There is also a quieter, emotional midrash here on Jacob himself. Jacob, the one who met God at anonymous campsites and border crossings, now has to make a choice about where to put his great love: in the closed, ancestral cave, or out on the open road.

Choosing the road means accepting that holiness is not only at fixed sanctuaries but also in liminal, frightening in-between spaces—the refugee convoy, the airport gate, the ER hallway—places where people are leaving something behind without knowing where they will land. Rachel’s grave says: God is not only waiting for you at Machpelah; God walks with you on the shoulder of the highway.
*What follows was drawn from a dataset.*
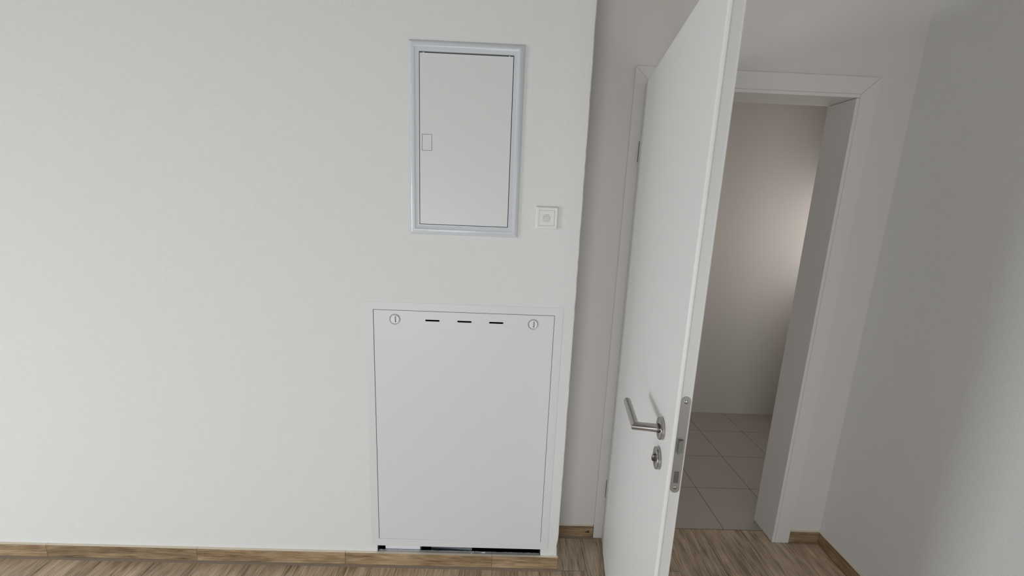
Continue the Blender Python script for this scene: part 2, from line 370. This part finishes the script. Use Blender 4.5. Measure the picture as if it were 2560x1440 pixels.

Spiritually, the family tomb is privilege: safe, protected, inside. Rachel’s story insists that the most honored place can sometimes be outside, next to those who are most vulnerable, even if it looks less dignified from the outside.

For communities today, that can mean asking: are our leaders and our institutions “buried” only in the Machpelahs—beautiful sanctuaries, well‑funded programs—or are we willing to place some of our best energy and love out on the road, where people are scared, displaced, or far from home? To follow Jacob here is to choose that some of our greatest spiritual investments will always remain slightly unfinished, exposed, inconvenient—because that is where our children actually are.

Many people live large parts of their lives “on the way to Efrat”: in transition, between jobs, between communities, between certainties. Rachel’s kever teaches that those liminal seasons are not spiritual downtime but places where a voice is already praying for us, insisting that there is “reward for your work” and that “your children shall return.”